PROVIDED MATERIAL:
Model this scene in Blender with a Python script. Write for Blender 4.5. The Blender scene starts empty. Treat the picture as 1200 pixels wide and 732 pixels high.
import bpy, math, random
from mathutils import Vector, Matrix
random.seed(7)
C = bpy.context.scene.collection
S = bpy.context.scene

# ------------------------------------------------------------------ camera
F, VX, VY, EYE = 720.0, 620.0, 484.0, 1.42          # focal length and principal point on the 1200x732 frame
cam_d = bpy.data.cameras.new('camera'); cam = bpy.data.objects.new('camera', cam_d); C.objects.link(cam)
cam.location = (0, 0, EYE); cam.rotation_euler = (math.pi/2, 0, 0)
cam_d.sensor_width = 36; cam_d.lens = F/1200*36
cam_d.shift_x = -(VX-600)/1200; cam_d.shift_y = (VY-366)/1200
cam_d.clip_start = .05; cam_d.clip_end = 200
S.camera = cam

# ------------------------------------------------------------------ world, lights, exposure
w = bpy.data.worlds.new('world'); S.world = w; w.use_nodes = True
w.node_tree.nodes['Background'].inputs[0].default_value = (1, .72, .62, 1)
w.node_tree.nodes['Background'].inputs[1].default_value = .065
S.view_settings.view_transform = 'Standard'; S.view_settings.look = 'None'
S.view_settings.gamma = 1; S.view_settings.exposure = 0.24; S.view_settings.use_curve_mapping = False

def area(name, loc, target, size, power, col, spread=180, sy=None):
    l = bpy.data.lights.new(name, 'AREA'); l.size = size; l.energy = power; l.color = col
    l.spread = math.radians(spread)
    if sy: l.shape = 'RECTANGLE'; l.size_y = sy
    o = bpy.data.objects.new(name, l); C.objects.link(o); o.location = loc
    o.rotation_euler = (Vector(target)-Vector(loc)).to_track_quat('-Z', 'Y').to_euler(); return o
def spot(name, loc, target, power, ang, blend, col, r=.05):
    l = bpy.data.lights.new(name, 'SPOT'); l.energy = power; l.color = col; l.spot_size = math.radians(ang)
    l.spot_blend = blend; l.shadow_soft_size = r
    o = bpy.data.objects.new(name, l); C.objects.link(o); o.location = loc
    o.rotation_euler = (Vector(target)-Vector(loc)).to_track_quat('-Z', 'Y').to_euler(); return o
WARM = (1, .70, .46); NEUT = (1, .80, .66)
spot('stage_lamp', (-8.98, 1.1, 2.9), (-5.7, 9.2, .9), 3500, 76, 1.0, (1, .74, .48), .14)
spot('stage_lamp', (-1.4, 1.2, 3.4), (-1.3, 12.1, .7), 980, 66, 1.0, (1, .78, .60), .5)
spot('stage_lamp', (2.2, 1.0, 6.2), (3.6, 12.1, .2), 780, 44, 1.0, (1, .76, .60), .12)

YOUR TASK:
Give an exact repetition of all the material.

ANSWER:
Model this scene in Blender with a Python script. Write for Blender 4.5. The Blender scene starts empty. Treat the picture as 1200 pixels wide and 732 pixels high.
import bpy, math, random
from mathutils import Vector, Matrix
random.seed(7)
C = bpy.context.scene.collection
S = bpy.context.scene

# ------------------------------------------------------------------ camera
F, VX, VY, EYE = 720.0, 620.0, 484.0, 1.42          # focal length and principal point on the 1200x732 frame
cam_d = bpy.data.cameras.new('camera'); cam = bpy.data.objects.new('camera', cam_d); C.objects.link(cam)
cam.location = (0, 0, EYE); cam.rotation_euler = (math.pi/2, 0, 0)
cam_d.sensor_width = 36; cam_d.lens = F/1200*36
cam_d.shift_x = -(VX-600)/1200; cam_d.shift_y = (VY-366)/1200
cam_d.clip_start = .05; cam_d.clip_end = 200
S.camera = cam

# ------------------------------------------------------------------ world, lights, exposure
w = bpy.data.worlds.new('world'); S.world = w; w.use_nodes = True
w.node_tree.nodes['Background'].inputs[0].default_value = (1, .72, .62, 1)
w.node_tree.nodes['Background'].inputs[1].default_value = .065
S.view_settings.view_transform = 'Standard'; S.view_settings.look = 'None'
S.view_settings.gamma = 1; S.view_settings.exposure = 0.24; S.view_settings.use_curve_mapping = False

def area(name, loc, target, size, power, col, spread=180, sy=None):
    l = bpy.data.lights.new(name, 'AREA'); l.size = size; l.energy = power; l.color = col
    l.spread = math.radians(spread)
    if sy: l.shape = 'RECTANGLE'; l.size_y = sy
    o = bpy.data.objects.new(name, l); C.objects.link(o); o.location = loc
    o.rotation_euler = (Vector(target)-Vector(loc)).to_track_quat('-Z', 'Y').to_euler(); return o
def spot(name, loc, target, power, ang, blend, col, r=.05):
    l = bpy.data.lights.new(name, 'SPOT'); l.energy = power; l.color = col; l.spot_size = math.radians(ang)
    l.spot_blend = blend; l.shadow_soft_size = r
    o = bpy.data.objects.new(name, l); C.objects.link(o); o.location = loc
    o.rotation_euler = (Vector(target)-Vector(loc)).to_track_quat('-Z', 'Y').to_euler(); return o
WARM = (1, .70, .46); NEUT = (1, .80, .66)
spot('stage_lamp', (-8.98, 1.1, 2.9), (-5.7, 9.2, .9), 3500, 76, 1.0, (1, .74, .48), .14)
spot('stage_lamp', (-1.4, 1.2, 3.4), (-1.3, 12.1, .7), 980, 66, 1.0, (1, .78, .60), .5)
spot('stage_lamp', (2.2, 1.0, 6.2), (3.6, 12.1, .2), 780, 44, 1.0, (1, .76, .60), .12)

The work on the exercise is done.